**What you need to do:**
Skip pictures in the listing below; copy exactly the lines from the one with "Build this scene" through the one with "cd.fisheye_polynomial_k3 = -float(_k[2]);", inclusive.

**Source records:**
____

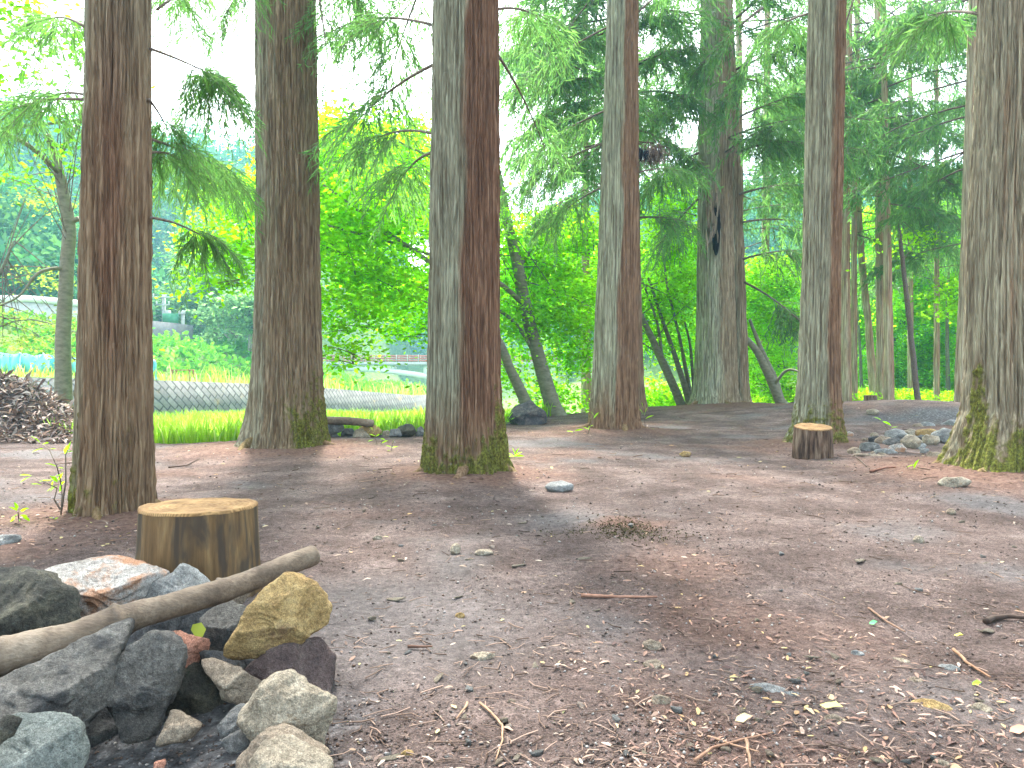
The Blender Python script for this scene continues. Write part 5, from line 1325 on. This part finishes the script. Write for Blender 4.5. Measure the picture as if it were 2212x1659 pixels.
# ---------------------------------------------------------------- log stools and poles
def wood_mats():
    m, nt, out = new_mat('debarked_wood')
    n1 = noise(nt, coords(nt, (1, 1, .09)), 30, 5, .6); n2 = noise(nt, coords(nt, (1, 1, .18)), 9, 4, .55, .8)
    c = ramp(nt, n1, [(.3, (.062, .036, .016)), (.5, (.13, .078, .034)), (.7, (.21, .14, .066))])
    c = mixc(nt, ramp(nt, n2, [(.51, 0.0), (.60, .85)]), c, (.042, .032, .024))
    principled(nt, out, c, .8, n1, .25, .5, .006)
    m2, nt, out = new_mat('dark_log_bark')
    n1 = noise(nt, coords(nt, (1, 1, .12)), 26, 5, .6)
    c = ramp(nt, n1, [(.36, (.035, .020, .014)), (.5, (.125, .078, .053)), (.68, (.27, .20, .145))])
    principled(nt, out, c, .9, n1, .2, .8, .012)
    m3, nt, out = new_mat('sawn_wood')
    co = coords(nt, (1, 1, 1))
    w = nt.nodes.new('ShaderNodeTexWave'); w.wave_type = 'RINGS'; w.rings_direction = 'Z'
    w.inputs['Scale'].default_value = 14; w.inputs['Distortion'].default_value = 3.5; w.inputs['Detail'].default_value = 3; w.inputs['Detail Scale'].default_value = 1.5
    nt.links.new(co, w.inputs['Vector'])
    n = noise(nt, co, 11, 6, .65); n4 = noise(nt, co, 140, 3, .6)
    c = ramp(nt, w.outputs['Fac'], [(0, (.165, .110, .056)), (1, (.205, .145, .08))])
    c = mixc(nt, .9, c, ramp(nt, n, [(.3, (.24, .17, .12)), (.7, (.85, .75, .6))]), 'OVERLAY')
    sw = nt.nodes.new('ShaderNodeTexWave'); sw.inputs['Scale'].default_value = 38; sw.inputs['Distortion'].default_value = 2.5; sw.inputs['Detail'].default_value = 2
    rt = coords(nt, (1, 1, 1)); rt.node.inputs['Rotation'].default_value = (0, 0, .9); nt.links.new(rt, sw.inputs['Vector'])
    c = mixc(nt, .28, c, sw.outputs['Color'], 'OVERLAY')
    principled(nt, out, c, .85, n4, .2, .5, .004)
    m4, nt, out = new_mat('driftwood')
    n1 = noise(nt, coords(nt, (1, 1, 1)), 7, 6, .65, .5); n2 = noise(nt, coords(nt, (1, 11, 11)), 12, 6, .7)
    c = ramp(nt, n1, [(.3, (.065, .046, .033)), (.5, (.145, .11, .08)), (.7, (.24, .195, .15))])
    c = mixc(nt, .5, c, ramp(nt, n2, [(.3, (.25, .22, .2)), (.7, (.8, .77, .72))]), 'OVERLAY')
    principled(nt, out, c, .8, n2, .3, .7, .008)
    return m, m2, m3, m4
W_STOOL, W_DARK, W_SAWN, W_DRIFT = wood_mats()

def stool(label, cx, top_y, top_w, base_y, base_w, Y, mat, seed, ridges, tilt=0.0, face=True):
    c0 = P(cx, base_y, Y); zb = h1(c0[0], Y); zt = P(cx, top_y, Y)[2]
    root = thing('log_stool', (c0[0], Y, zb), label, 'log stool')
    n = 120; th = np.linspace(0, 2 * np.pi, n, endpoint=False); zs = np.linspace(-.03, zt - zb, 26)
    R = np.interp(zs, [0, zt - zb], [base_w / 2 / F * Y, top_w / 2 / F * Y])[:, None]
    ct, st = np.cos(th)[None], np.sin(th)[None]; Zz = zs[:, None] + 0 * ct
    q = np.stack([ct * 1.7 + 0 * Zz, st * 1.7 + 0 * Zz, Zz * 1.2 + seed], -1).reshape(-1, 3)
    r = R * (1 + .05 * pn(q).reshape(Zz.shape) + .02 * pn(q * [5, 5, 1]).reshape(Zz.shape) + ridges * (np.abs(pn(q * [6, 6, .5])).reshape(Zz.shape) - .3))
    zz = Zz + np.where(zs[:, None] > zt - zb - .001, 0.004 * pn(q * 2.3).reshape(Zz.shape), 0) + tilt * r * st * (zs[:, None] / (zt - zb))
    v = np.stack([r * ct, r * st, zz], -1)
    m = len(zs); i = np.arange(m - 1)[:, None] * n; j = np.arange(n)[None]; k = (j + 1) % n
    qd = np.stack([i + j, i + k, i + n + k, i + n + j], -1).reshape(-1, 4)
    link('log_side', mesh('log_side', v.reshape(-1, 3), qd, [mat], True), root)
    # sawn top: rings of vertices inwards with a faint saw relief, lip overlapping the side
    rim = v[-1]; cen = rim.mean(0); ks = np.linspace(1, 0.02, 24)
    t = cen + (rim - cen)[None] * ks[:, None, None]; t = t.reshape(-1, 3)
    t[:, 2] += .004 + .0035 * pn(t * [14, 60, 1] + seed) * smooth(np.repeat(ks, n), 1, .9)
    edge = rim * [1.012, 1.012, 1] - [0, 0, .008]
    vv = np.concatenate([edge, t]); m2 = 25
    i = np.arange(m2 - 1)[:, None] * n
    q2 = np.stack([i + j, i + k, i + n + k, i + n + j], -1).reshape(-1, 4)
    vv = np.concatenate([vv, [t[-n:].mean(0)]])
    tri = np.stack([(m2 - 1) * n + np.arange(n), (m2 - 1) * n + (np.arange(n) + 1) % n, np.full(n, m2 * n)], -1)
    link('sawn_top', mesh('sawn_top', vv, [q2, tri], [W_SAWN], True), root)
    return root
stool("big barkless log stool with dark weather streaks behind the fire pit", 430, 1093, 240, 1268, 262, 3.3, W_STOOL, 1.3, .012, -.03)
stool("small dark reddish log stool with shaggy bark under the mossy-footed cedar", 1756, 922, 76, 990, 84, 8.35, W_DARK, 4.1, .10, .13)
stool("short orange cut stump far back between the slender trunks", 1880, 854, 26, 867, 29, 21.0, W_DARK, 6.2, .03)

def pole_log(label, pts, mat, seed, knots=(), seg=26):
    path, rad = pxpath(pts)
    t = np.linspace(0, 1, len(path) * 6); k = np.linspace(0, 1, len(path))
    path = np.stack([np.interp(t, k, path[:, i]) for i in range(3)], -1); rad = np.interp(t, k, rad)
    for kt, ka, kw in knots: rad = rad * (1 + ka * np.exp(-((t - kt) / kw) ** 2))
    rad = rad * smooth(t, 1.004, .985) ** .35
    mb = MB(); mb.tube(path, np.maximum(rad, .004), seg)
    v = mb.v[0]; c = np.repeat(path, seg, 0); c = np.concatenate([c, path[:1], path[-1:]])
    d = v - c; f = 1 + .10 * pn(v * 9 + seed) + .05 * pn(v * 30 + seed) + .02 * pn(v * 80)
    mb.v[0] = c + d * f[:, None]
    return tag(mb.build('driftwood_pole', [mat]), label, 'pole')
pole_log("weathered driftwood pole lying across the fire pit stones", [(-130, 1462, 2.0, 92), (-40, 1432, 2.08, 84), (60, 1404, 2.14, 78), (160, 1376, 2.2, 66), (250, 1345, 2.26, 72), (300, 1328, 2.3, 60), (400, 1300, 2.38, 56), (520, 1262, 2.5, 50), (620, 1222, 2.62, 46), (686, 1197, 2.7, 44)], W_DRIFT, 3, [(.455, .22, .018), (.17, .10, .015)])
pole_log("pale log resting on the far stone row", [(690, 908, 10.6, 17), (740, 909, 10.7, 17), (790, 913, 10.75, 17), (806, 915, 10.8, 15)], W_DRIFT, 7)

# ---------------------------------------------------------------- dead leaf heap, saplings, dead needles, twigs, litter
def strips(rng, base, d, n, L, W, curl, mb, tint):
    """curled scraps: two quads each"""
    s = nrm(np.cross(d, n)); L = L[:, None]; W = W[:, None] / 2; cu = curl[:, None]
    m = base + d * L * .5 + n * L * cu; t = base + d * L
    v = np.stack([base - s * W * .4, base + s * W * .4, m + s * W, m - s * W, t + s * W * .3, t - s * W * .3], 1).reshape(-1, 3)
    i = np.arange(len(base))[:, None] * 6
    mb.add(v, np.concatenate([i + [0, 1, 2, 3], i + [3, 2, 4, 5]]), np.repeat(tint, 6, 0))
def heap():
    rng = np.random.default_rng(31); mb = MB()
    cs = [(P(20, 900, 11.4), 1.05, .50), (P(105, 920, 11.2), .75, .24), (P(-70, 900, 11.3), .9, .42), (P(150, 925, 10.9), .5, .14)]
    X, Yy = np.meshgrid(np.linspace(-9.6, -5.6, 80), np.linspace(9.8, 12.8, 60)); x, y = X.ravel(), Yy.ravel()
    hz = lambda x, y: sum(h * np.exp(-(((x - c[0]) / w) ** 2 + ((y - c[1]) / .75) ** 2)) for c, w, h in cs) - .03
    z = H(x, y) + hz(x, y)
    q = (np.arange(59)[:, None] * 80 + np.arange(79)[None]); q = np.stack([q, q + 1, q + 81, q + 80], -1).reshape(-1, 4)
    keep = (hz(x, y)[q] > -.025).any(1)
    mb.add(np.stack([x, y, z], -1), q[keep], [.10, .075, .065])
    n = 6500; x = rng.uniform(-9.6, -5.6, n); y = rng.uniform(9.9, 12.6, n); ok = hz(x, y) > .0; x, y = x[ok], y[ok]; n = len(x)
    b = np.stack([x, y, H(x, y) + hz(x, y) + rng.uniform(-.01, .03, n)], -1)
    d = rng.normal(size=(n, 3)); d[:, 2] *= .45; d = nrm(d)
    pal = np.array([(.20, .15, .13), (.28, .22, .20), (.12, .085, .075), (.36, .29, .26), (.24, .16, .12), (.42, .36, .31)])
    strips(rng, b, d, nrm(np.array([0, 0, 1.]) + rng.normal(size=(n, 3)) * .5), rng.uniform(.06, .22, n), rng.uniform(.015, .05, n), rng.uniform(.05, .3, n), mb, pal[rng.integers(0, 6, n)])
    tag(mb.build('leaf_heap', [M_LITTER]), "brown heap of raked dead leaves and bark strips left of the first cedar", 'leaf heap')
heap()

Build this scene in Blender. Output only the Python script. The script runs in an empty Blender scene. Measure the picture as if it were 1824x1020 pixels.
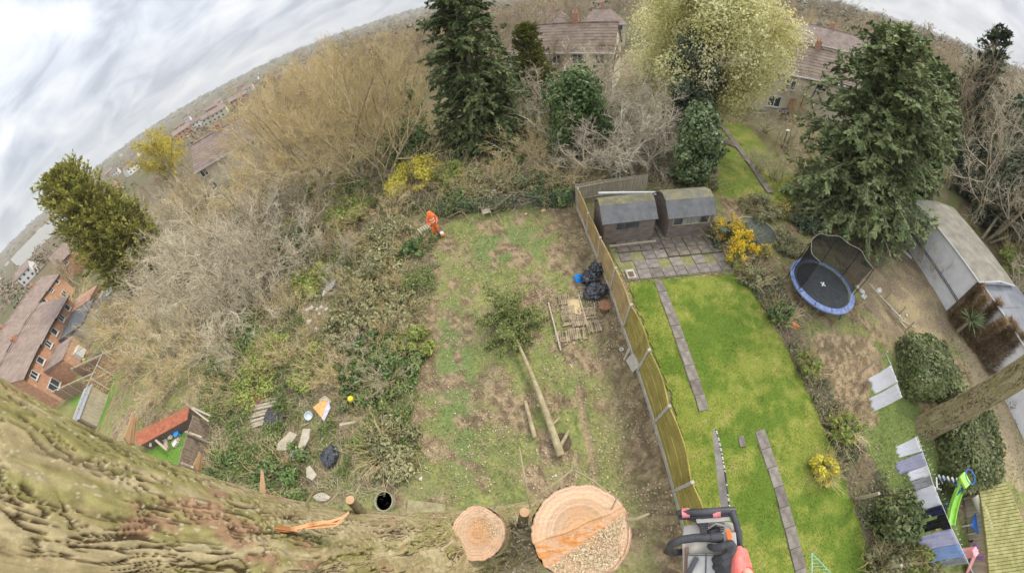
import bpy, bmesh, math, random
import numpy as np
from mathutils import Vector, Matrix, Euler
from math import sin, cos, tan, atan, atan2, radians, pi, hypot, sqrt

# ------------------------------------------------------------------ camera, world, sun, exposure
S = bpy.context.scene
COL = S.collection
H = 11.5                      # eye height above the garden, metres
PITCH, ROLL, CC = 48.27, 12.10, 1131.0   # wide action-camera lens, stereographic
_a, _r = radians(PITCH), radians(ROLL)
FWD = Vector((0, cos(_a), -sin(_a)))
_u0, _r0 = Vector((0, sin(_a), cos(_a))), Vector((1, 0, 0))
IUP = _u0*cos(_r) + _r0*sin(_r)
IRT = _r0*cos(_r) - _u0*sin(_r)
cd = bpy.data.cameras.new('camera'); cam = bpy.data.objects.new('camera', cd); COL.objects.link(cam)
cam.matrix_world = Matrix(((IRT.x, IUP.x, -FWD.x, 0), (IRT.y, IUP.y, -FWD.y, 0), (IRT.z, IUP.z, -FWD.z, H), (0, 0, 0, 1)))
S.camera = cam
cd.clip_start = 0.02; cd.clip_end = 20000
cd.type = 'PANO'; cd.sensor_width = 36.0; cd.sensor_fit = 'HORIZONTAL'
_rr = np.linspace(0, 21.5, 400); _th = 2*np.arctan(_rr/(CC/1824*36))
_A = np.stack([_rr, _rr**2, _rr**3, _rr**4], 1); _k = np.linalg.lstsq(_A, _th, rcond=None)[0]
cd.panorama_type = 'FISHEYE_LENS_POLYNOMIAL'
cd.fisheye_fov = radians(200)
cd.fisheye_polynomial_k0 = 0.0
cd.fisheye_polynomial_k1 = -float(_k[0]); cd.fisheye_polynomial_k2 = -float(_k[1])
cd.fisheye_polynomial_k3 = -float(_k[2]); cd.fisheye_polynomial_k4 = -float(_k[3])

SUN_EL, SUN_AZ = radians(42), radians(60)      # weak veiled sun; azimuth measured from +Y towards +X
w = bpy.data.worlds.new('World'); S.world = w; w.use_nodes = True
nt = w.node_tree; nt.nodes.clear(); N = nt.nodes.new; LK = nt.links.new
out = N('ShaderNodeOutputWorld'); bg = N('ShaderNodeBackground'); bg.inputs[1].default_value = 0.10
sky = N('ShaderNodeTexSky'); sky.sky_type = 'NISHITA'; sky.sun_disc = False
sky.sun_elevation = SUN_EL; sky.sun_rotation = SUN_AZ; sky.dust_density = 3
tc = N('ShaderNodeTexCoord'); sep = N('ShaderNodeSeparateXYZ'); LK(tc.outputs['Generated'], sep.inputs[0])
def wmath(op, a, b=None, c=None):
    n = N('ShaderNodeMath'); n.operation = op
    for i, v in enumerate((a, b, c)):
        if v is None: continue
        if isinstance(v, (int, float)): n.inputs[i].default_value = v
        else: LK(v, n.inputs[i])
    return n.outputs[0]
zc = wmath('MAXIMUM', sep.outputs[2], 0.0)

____

**Solution:**
Build this scene in Blender. Output only the Python script. The script runs in an empty Blender scene. Measure the picture as if it were 1824x1020 pixels.
import bpy, bmesh, math, random
import numpy as np
from mathutils import Vector, Matrix, Euler
from math import sin, cos, tan, atan, atan2, radians, pi, hypot, sqrt

# ------------------------------------------------------------------ camera, world, sun, exposure
S = bpy.context.scene
COL = S.collection
H = 11.5                      # eye height above the garden, metres
PITCH, ROLL, CC = 48.27, 12.10, 1131.0   # wide action-camera lens, stereographic
_a, _r = radians(PITCH), radians(ROLL)
FWD = Vector((0, cos(_a), -sin(_a)))
_u0, _r0 = Vector((0, sin(_a), cos(_a))), Vector((1, 0, 0))
IUP = _u0*cos(_r) + _r0*sin(_r)
IRT = _r0*cos(_r) - _u0*sin(_r)
cd = bpy.data.cameras.new('camera'); cam = bpy.data.objects.new('camera', cd); COL.objects.link(cam)
cam.matrix_world = Matrix(((IRT.x, IUP.x, -FWD.x, 0), (IRT.y, IUP.y, -FWD.y, 0), (IRT.z, IUP.z, -FWD.z, H), (0, 0, 0, 1)))
S.camera = cam
cd.clip_start = 0.02; cd.clip_end = 20000
cd.type = 'PANO'; cd.sensor_width = 36.0; cd.sensor_fit = 'HORIZONTAL'
_rr = np.linspace(0, 21.5, 400); _th = 2*np.arctan(_rr/(CC/1824*36))
_A = np.stack([_rr, _rr**2, _rr**3, _rr**4], 1); _k = np.linalg.lstsq(_A, _th, rcond=None)[0]
cd.panorama_type = 'FISHEYE_LENS_POLYNOMIAL'
cd.fisheye_fov = radians(200)
cd.fisheye_polynomial_k0 = 0.0
cd.fisheye_polynomial_k1 = -float(_k[0]); cd.fisheye_polynomial_k2 = -float(_k[1])
cd.fisheye_polynomial_k3 = -float(_k[2]); cd.fisheye_polynomial_k4 = -float(_k[3])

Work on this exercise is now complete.